Weledeh principal proposes changing school’s name

An image of the Weledeh Wolves logo on the school's gym floor, included in a presentation advocating for the school's name to change
The Weledeh school gym.

The new principal of Yellowknife’s Weledeh Catholic School wants to change its name to better reflect the Indigenous language from which the school’s title is derived. 

Jenny Reid, who took over in the fall of 2018, wants the school to be renamed Wılıı̀deh Catholic School.

Reid proposed the change to the city’s Catholic school board this week, adding she expects the move to cost around $6,000 in alterations to logos and signage.

“We are proposing that we change the spelling of our name to reflect the traditional, Indigenous language of the Yellowknife area: Wılıı̀deh Yati,” Reid told Cabin Radio.



“In the discussions we have had with Elders, renaming this school would be welcome and timely.

“It’s going to take a little bit of money to change some of our signage and stuff like that, but we think this indication of the respect we show for the language will outweigh any monetary cost.”


The school was originally known as St Patrick’s Elementary School before becoming Weledeh Catholic School at the end of the 1990s.

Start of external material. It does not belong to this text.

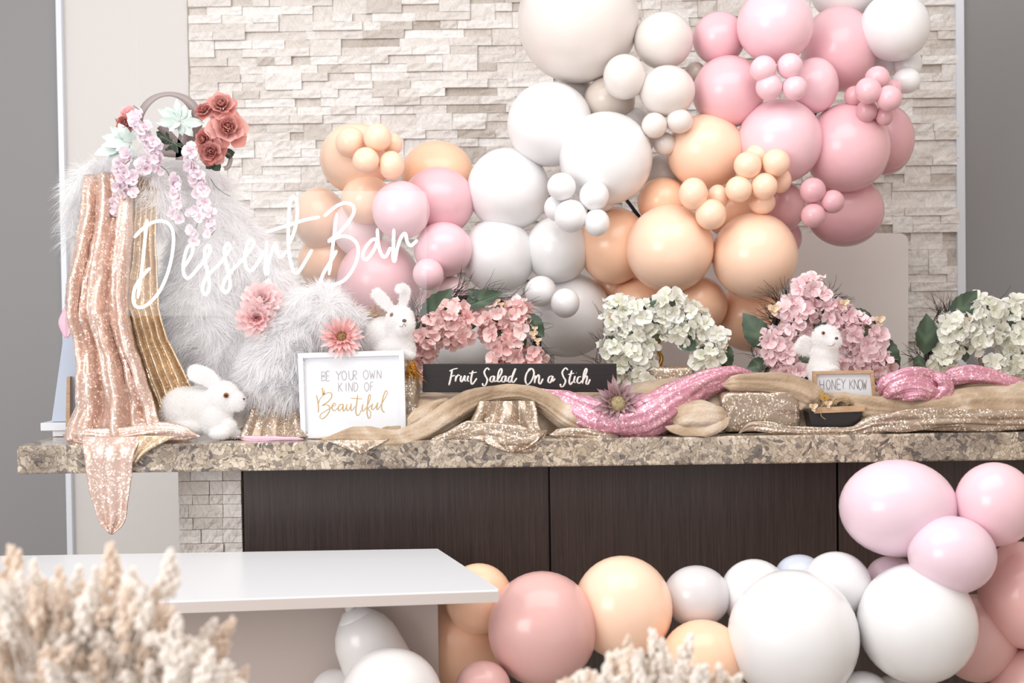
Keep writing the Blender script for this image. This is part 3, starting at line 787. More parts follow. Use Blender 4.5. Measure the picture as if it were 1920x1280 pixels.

“They decided to change the name to a traditional Indigenous name but the consultant was not from this area,” said Reid, “so the way they spelled the name wasn’t the same as the people from this area would.”



Reid said she only discovered the error late last year when discussing signage with a language teacher.

“She said, ‘The whole name isn’t spelled right.’ It was completely eye-opening to me. I didn’t realize our name was spelled incorrectly, all these years,” said Reid.

“It’s not something that’s going to change overnight, but I do believe it is in line with the Truth and Reconciliation Commission’s recommendations, so it’s something that is really important to me.”

If the renaming goes ahead, items requiring alteration will include banners, the school logo on its gym floor, and signage around the building.

“The next step will be to talk to the kids about it,” said Reid.

“It allows for some really rich conversations about place names, how places in the Northwest Territories were originally named, and how we have tried to reclaim some of that.”